**Exercise directions**
Report the count of lines where the string "buttresses" appears, and nothing else.

----

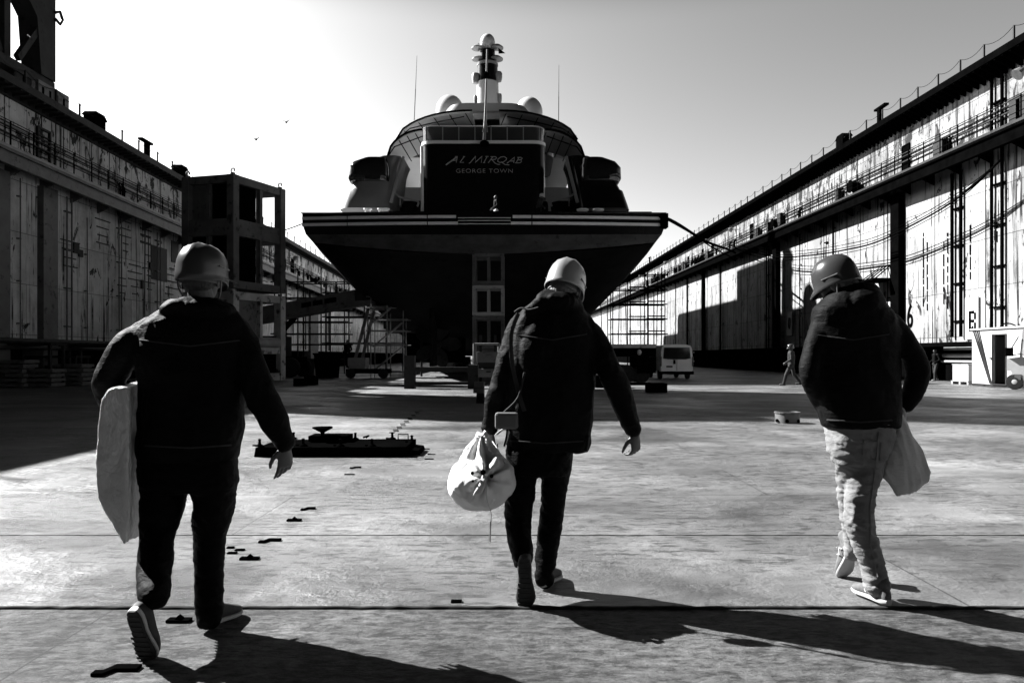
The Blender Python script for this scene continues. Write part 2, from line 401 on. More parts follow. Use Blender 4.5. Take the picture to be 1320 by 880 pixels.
def dock_wall(side, top, walk, mlow, mup, Ya, Yb, label, pipes, buttresses, plinth, seed):
    rnd = random.Random(seed)
    s = side; X = 22.4 * s
    root = thing('dock_wall', (X, Ya, 0), label, 'dock wall')
    K = lambda n, m, mat, **k: m.build(n, mat, root, **k)
    m = MB(); strip(m, X, X + 4.5 * s, lambda Y: plinth, walk, Ya, Yb); K('lower_plating', m, mlow)
    m = MB(); strip(m, X, X + 4.5 * s, lambda Y: walk(Y) + .003, lambda Y: top(Y) - .25, Ya, Yb); K('upper_plating', m, mup)
    m = MB(); strip(m, X + .7 * s, X + 4.5 * s, lambda Y: -.2, lambda Y: plinth - .003, Ya, Yb); K('plinth', m, M['black'])
    # top ledge with brackets beneath
    m = MB(); strip(m, X - .95 * s, X + 4.5 * s, lambda Y: top(Y) - .34, lambda Y: top(Y), Ya, Yb)
    Y = Ya + .6
    while Y < min(Yb, 150):
        z = top(Y) - .34
        m.prism([(X, Y, z), (X - .9 * s, Y, z), (X - .9 * s, Y, z - .06), (X, Y, z - (.5 if s > 0 else .16))], (0, 0, 0), (0, .12, 0)); Y += .52
    strip(m, X - .16 * s, X + .05 * s, lambda Y: top(Y) - .55, lambda Y: top(Y) - .343, Ya, Yb)
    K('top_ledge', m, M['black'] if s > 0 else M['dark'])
    # walkway: deep edge beam, deck, railing
    m = MB(); strip(m, X - 1.15 * s, X, lambda Y: walk(Y) - .22, lambda Y: walk(Y), Ya, Yb)
    strip(m, X - 1.05 * s, X - .8 * s, lambda Y: walk(Y) - .75, lambda Y: walk(Y) - .223, Ya, Yb)
    Y = Ya + 1
    while Y < min(Yb, 170):
        m.prism([(X - .01 * s, Y, walk(Y) - .23), (X - .79 * s, Y, walk(Y) - .23), (X - .79 * s, Y, walk(Y) - .6), (X - .01 * s, Y, walk(Y) - 1.0)], (0, 0, 0), (0, .12, 0)); Y += 2.4
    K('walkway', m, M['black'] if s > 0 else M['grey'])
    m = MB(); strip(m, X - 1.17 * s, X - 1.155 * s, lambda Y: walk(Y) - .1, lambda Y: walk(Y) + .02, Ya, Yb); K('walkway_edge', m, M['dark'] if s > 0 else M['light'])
    m = MB(); Y = Ya + .4
    while Y < min(Yb, 190):
        m.box((X - 1.1 * s, Y, walk(Y) + .53), (.045, .045, 1.06)); Y += 1.5
    for h in (.35, .7, 1.06): m.tube([(X - 1.1 * s, Ya, walk(Ya) + h), (X - 1.1 * s, min(Yb, 190), walk(min(Yb, 190)) + h)], .018, 5)
    K('walkway_railing', m, M['black'])
    # chain railing along the very top
    m = MB(); Y = Ya + 1.1; prev = None
    while Y < min(Yb, 170):
        z = top(Y); hgt = .62
        m.box((X - .85 * s, Y, z + hgt / 2), (.07, .07, hgt))
        if prev:
            q = []
            for i in range(7):
                u = i / 6; yy = prev[0] + (Y - prev[0]) * u
                q.append((X - .85 * s, yy, prev[1] + (z + hgt - prev[1]) * u - .22 * 4 * u * (1 - u)))
            m.tube(q, .016, 4)
        prev = (Y, z + hgt); Y += 2.05 + rnd.uniform(-.25, .25)
    K('chain_railing', m, M['dark'])
    # service pipes on brackets under the walkway rail and along the upper plating
    m = MB()
    for dz, r in ((.95, .05), (1.25, .035), (1.42, .035)):
        m.tube([(X - .16 * s, Ya, walk(Ya) + dz), (X - .16 * s, min(Yb, 200), walk(min(Yb, 200)) + dz)], r, 6)
    K('service_pipes', m, M['dark'])
    # verticals
    for (Y, dx, r, z0, z1) in pipes:
        zt = (walk(Y) - .8) if z1 is None else (top(Y) - .4 if z1 == 'top' else z1)
        m = MB(); m.tube([(X - .14 * s, Y, z0), (X - .14 * s, Y, zt)], r, 8)
        if dx: m.tube([(X - .14 * s, Y + dx, z0), (X - .14 * s, Y + dx, zt)], r, 8)
        z = z0 + .8
        while z < zt:
            m.box((X - .07 * s, Y + dx / 2, z), (.14, abs(dx) + .16, .06)); z += 1.9
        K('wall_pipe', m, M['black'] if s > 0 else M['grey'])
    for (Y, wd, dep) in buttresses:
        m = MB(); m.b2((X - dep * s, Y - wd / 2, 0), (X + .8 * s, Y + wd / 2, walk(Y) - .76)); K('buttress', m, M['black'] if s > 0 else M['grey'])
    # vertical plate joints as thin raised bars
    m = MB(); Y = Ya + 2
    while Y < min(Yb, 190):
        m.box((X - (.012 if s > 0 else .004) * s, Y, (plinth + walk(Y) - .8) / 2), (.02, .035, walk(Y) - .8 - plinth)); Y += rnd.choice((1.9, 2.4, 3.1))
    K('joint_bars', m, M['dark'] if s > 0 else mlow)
    # doors, cabinets, floodlights and hose reels along the walkway
    ys = sorted([rnd.uniform(24, 130) for _ in range(64 if s > 0 else 40)])
    for Y in ys:
        z = walk(Y); kind = rnd.choice(('cabinet', 'cabinet', 'reel', 'light', 'door', 'stand', 'stand'))
        m = MB()
        if kind == 'cabinet':
            w_ = rnd.uniform(.4, .9); h = rnd.uniform(.5, 1.1); m.box((X - .2 * s, Y, z + .35 + h / 2), (.4, w_, h))
            m.box((X - .2 * s, Y, z + .36 + h), (.46, w_ + .08, .04)); m.box((X - .2 * s, Y - w_ * .35, z + .18), (.3, .05, .36)); m.box((X - .2 * s, Y + w_ * .35, z + .18), (.3, .05, .36))
            K('cabinet', m, M['dark'])
        elif kind == 'reel':
            m.lathe((X - .55 * s, Y, z + .75), [(.42, -.16), (.42, -.12), (.16, -.11), (.16, .11), (.42, .12), (.42, .16)], 16, axis=(s, 0, 0)); m.box((X - .25 * s, Y, z + .5), (.5, .08, 1.0)); K('hose_reel', m, M['black'])
        elif kind == 'light':
            zz = top(Y) - rnd.uniform(1.2, 1.8)
            m.bar((X, Y, zz), (X - .7 * s, Y, zz), .06, .06); m.lathe((X - .78 * s, Y, zz - .02), [(.1, -.22), (.2, -.1), (.27, .1), (.27, .14)], 14, axis=(-s * .7, 0, -.6)); K('floodlight', m, M['gal'])
        elif kind == 'door':
            m.ringrect((X - .03 * s, Y - .4, z), (0, 1, 0), (0, 0, 1), .85, 1.95, .07, .08); m.box((X - .02 * s, Y + .025, z + .97), (.03, .7, 1.8)); K('door', m, M['black'])
        else:
            for i in range(3): m.tube([(X - .3 * s, Y + i * .22, z), (X - .3 * s, Y + i * .22, z + .9 + .2 * (i % 2)), (X - .12 * s, Y + i * .22, z + 1.1)], .045, 6)
            m.box((X - .3 * s, Y + .22, z + .7), (.1, .7, .08)); K('valve_stand', m, M['black'])
    return root

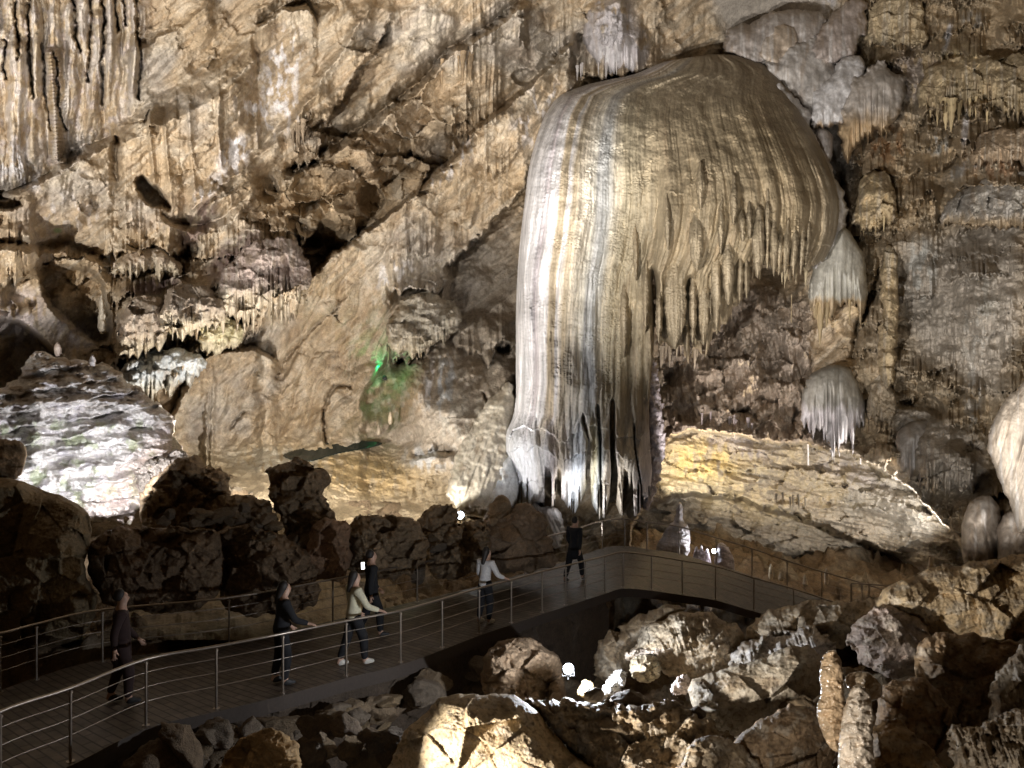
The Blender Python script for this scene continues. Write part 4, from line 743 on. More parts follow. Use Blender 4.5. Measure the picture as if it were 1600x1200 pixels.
# ------------------------------------------------------------------ stalagmites
def wob(sd, a): return lambda X, Y, s: a*np.sin(Y/5.+2*perlin(X/20, Y/20, sd))+a*1.5*fbm(X/12, Y/9, 3, sd)
SG = [
 ('left of the twin wet stalagmites, amber topped, among the foreground rocks', [(1283,1088),(1280,1052),(1284,1026),(1296,1013),(1309,1019),(1317,1042),(1318,1075),(1324,1112),(1314,1178),(1296,1170),(1280,1135),(1275,1105)], 5.2, .085, (.66,.47,.28), M_WET, .012, 1.0),
 ('right of the twin wet stalagmites, the taller glossy one running off the bottom edge', [(1317,1115),(1324,1084),(1339,1068),(1356,1076),(1366,1108),(1363,1155),(1370,1220),(1372,1290),(1306,1290),(1308,1180)], 5.0, .11, (.70,.58,.44), M_WET, .014, 1.0),
 ('small flat capped stalagmite just behind the twin wet stalagmites', [(1318,1058),(1330,1050),(1350,1048),(1366,1056),(1380,1072),(1376,1092),(1350,1096),(1325,1080)], 5.5, .09, (.62,.48,.32), M_WET, .012, 1.0),
 ('tall white stalagmite with a broad cone base under the arch', [(1057,790),(1062,783),(1067,790),(1067,814),(1077,822),(1079,858),(1072,874),(1018,870),(1030,846),(1044,820),(1056,812)], 29.4, .5, (.66,.62,.62), M_SMOOTH, .05, .9),
 ('stout lilac white stalagmite right of the tall one under the arch', [(1116,892),(1116,864),(1121,850),(1132,847),(1142,860),(1148,882),(1149,900)], 28.6, .4, (.58,.52,.56), M_SMOOTH, .05, .9),
 ('comb of small white stalagmites between the two big ones under the arch', [(1084,866),(1088,850),(1093,862),(1096,848),(1100,864),(1105,853),(1110,872),(1112,884),(1080,880)], 29.0, .2, (.66,.63,.66), M_SMOOTH, .03, .7),
 ('slim cream stalagmite beside the ramp, tallest of its row in the passage', [(1200,905),(1202,884),(1205,880),(1208,886),(1209,905)], 29.0, .1, (.66,.56,.40), M_SMOOTH, .02, .7),
 ('short cream stalagmite stub right of the slim one in the passage', [(1216,908),(1217,897),(1220,893),(1224,900),(1226,908)], 29.2, .1, (.60,.50,.36), M_SMOOTH, .02, .7),
 ('pointed cream stalagmite in the middle of the passage row', [(1253,916),(1255,902),(1258,896),(1262,906),(1263,916)], 28.6, .1, (.60,.50,.36), M_SMOOTH, .02, .7),
 ('thick cream stalagmite before the dark wall of the passage', [(1287,914),(1288,896),(1290,886),(1294,892),(1296,914)], 28.4, .12, (.58,.48,.36), M_SMOOTH, .02, .7),
 ('lone cream stalagmite at the right end of the arch, above the brown slab', [(1449,900),(1450,880),(1453,868),(1457,876),(1460,900)], 25.0, .12, (.62,.50,.34), M_SMOOTH, .02, .7),
 ('white stalagmite standing in the dark hollow at the left', [(153,522),(154,480),(158,456),(163,470),(166,500),(165,524)], 30.2, .3, (.60,.54,.44), M_SMOOTH, .05, .9),
 ('small stub stalagmite on top of the bright bedded boulder', [(85,556),(85,540),(90,533),(95,540),(96,556)], 23.0, .15, (.55,.45,.38), M_SMOOTH, .02, .9),
 ('white stub stalagmite at the right shoulder of the bright bedded boulder', [(139,570),(140,558),(145,553),(150,560),(150,574)], 22.6, .15, (.72,.68,.66), M_SMOOTH, .02, .9),
 ('slim cream stalagmite on the slope right of the green light', [(606,664),(607,648),(610,640),(613,648),(613,664)], 34.6, .12, (.58,.48,.34), M_SMOOTH, .02, .8),
 ('tiny cream stalagmite left of the slim one on the slope', [(588,680),(589,668),(592,662),(595,670),(595,680)], 34.4, .12, (.56,.46,.34), M_SMOOTH, .02, .8),
 ('white stalagmite perched on a rock below the thin dark bedding crack', [(606,196),(607,184),(610,174),(613,184),(616,198)], 34.0, .15, (.62,.52,.40), M_SMOOTH, .03, .8),
]
for i, (lab, poly, dep, T, col, mt, a, st) in enumerate(SG):
    tag(piece('stalagmite', poly, dep, mt, col, T=T, closed=True, step=st, shape=wob(1200+i*5, a), rough=1.5 if st > .8 else .4, rscale=12, smooth=1), lab, 'stalagmite')
# ------------------------------------------------------------------ single stalactites hanging free along the fringes
def cone_mesh(name, L, r, sd, col, n=9, m=9):
    R = np.random.RandomState(sd); V = []; tw = R.rand()*6
    for j in range(m+1):
        t = j/m; rr = r*(1-t)**.75*(1+.18*math.sin(t*23+tw)+.1*(R.rand()-.5))+.004
        ox, oy = .12*r*math.sin(t*4+tw), .12*r*math.cos(t*3+tw)
        for k in range(n):
            a = 2*math.pi*k/n; V.append((ox+rr*math.cos(a), oy+rr*math.sin(a), -L*t))
    Q = [(j*n+k, j*n+(k+1) % n, (j+1)*n+(k+1) % n, (j+1)*n+k) for j in range(m) for k in range(n)]
    return np_mesh(name, np.array(V), np.array(Q)[:, ::-1], np.ones((len(V), 3))*np.array(col))
HANG = [  # line, count, length in px (min, max), colour, phrase
 ([(640,120),(700,150)], 0, 0, 0, OCH, ''),
 ([(178,552),(250,540)], 9, 10, 26, (.55,.46,.34), 'pale stalactites fringing the mound above the bright bedded boulder'),
 ([(250,512),(345,490)], 12, 10, 30, (.58,.50,.36), 'cream stalactites fringing the middle mound of the left wall'),
 ([(345,480),(475,448)], 13, 16, 46, (.60,.50,.36), 'long cream stalactites under the brown shelf of the left wall'),
 ([(195,610),(318,572)], 13, 10, 26, (.52,.44,.32), 'short tan stalactites under the bluish mound at the left'),
 ([(175,420),(282,436)], 9, 10, 26, (.52,.43,.34), 'tan stalactites under the ledge above the dark hollow'),
 ([(455,214),(540,140)], 8, 14, 34, (.36,.27,.18), 'dark stalactites under the pale slanting ridge'),
 ([(690,100),(740,92)], 7, 14, 40, (.42,.30,.18), 'brown stalactites in the bedding recess above the pale slab'),
 ([(606,548),(668,540)], 8, 7, 16, (.48,.38,.24), 'small stalactites over the black slot beside the green light'),
 ([(1432,164),(1598,162)], 17, 14, 40, (.50,.39,.22), 'ochre stalactites in the long upper fringe of the right wall'),
 ([(1420,330),(1598,322)], 14, 10, 30, (.46,.33,.19), 'ochre stalactites in the lower fringe of the right wall'),
 ([(1320,345),(1392,338)], 8, 10, 26, (.48,.38,.22), 'ochre stalactites over the dark notch right of the giant flowstone'),
 ([(1268,470),(1352,470)], 12, 24, 76, (.42,.32,.18), 'thin brown stalactites under the bell shaped bulb'),
 ([(1262,652),(1335,664)], 12, 18, 60, (.74,.70,.70), 'white stalactites under the mushroom shaped lobe'),
 ([(1400,738),(1518,756)], 12, 12, 34, (.42,.38,.32), 'grey stalactites under the rounded cushion low on the right wall'),
 ([(1030,548),(1120,530)], 11, 14, 40, (.46,.38,.28), 'stalactites under the torn lower edge of the brown lobe'),
 ([(1185,424),(1262,428)], 10, 8, 24, (.48,.40,.26), 'short stalactites under the right lobe of the giant flowstone'),
 ([(1030,640),(1180,668)], 12, 8, 24, (.52,.45,.44), 'pinkish stalactites above the arch'),
 ([(890,112),(1000,108)], 8, 8, 20, (.50,.46,.44), 'grey stalactites over the top left of the giant flowstone'),
 ([(1180,770),(1300,800)], 6, 8, 18, (.56,.48,.36), 'small stalactites on the sloping roof of the passage'),
]
DEP = {12: 31.3, 13: 30.6, 14: 28.7, 15: 31.0, 16: 31.2, 18: 35.2, 19: 31.4}
hr = random.Random(11); proto = {}
for g, (ln, cnt, l0, l1, col, ph) in enumerate(HANG):
    for k in range(cnt):
        t = (k+.5+hr.uniform(-.35, .35))/cnt; t = t if hr.random() < .4 else (hr.random()*.35+.35*(g % 3)) % 1; x = ln[0][0]+(ln[1][0]-ln[0][0])*t; y = ln[0][1]+(ln[1][1]-ln[0][1])*t+hr.uniform(-6, 5)
        Y = DEP[g] if g in DEP else min(wall_at(x, y-10), wall_at(x, y-4))-.05
        kf = hr.uniform(.65, .95); Lp = l0+(l1-l0)*hr.random()**1.6; L = Lp/F*Y; r = max(.04, L*hr.uniform(.05, .17))
        o = bpy.data.objects.new('stalactite', cone_mesh('stalactite', L+.3, r*1.25, g*50+k, tuple(c*kf for c in col))); o.data.materials.append(M_WALL if g in (6, 7) else M_FLOW); COL.objects.link(o)
        o.location = P(x, y-.3*F/Y*.8, Y); tag(o, 'one of the '+ph, 'stalactite', ph)

# ------------------------------------------------------------------ still pool and loose stones
mp_ = bpy.data.materials.new('pool_water'); mp_.use_nodes = True; b_ = mp_.node_tree.nodes['Principled BSDF']; b_.inputs['Base Color'].default_value = (.012,.02,.016,1); b_.inputs['Roughness'].default_value = .12; b_.inputs['Specular IOR Level'].default_value = .35
struct(piece('pool_water', [(436,712),(455,704),(485,697),(512,690),(545,688),(585,688),(602,693),(580,700),(545,706),(515,712),(490,722),(462,722)], lambda X, Y: wall_base(X, Y)-.75, mp_, GRY, T=.04, R=3, back=1.2, step=1.2))
def stone_mesh(sd, col):
    bm = bmesh.new(); bmesh.ops.create_icosphere(bm, subdivisions=4, radius=1); R = np.random.RandomState(sd)
    pl = [(Vector(R.randn(3)).normalized(), .42+.4*R.rand()) for _ in range(14)]
    for v in bm.verts:
        for nn, dd in pl:
            k = v.co.dot(nn)-dd
            if k > 0: v.co -= nn*k
        c = v.co; v.co = c*(1+.13*float(fbm(c.x*2.6+sd, c.y*2.6+c.z*1.9, 5, sd, .6))); v.co.z *= .75
    me = bpy.data.meshes.new('loose_stone'); bm.to_mesh(me); bm.free(); me.polygons.foreach_set('use_smooth', [True]*len(me.polygons))
    a = me.color_attributes.new('Col', 'FLOAT_COLOR', 'POINT'); a.data.foreach_set('color', np.tile(np.array((*col, 1), np.float32), len(me.vertices))); me.materials.append(M_ROCK); return me
SM = [stone_mesh(1500+k, c) for k, c in enumerate([(.17,.12,.075), (.14,.10,.06), (.20,.145,.09), (.16,.125,.09), (.21,.15,.085)])]
sr = random.Random(5)
def strew(n, x0, x1, yf, Yf, r0, r1, label, grp):
    for k in range(n):
        x = sr.uniform(x0, x1); y = yf(x)+sr.uniform(-1, 1)*16; Y = Yf(x, y)
        o = bpy.data.objects.new('loose_stone', SM[sr.randrange(5)]); COL.objects.link(o); o.location = P(x, y, Y); r = sr.uniform(r0, r1)*(1 if sr.random() < .75 else 1.6)
        o.scale = (r*sr.uniform(.9, 1.5), r*sr.uniform(.8, 1.3), r*sr.uniform(.7, 1.1)); o.rotation_euler = (sr.uniform(-.4, .4), sr.uniform(-.4, .4), sr.uniform(0, 6.3)); tag(o, label, 'stone', grp)
nb = lambda x: float(np.interp(x, [0, 110, 228, 338, 442, 541, 626, 691, 749, 800], [1240, 1190, 1136, 1109, 1091, 1061, 1033, 1010, 988, 970]))
strew(46, 230, 760, lambda x: nb(x)+45+sr.uniform(0, 40), lambda x, y: float(np.interp(x, [110, 442, 626, 800], [9.3, 11.8, 13.7, 16.4]))-.3, .16, .34, 'one of the dark loose stones heaped below the near edge of the walkway', 'loose stones below the near edge of the walkway')
strew(34, 330, 690, lambda x: 850+sr.uniform(-20, 45), lambda x, y: float(np.interp(x, [330, 690], [16.9, 19.6])), .14, .32, 'one of the dark loose stones strewn behind the far railing', 'loose stones behind the far railing')
strew(26, 250, 440, lambda x: 818+sr.uniform(-14, 26), lambda x, y: 16.6, .12, .24, 'one of the small dark stones lying on the flat topped slab', 'small stones on the flat topped slab')
strew(16, 930, 1480, lambda x: 1090+sr.uniform(-60, 90), lambda x, y: float(np.interp(y, [1000, 1180], [11.4, 7.6])), .07, .17, 'one of the loose rubble stones among the foreground rocks', 'rubble among the foreground rocks')
strew(22, 470, 620, lambda x: 1160+sr.uniform(-30, 40), lambda x, y: 9.2, .1, .22, 'one of the dim stones beside the tan slab at the bottom', 'dim stones beside the tan slab')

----

**The reply**
2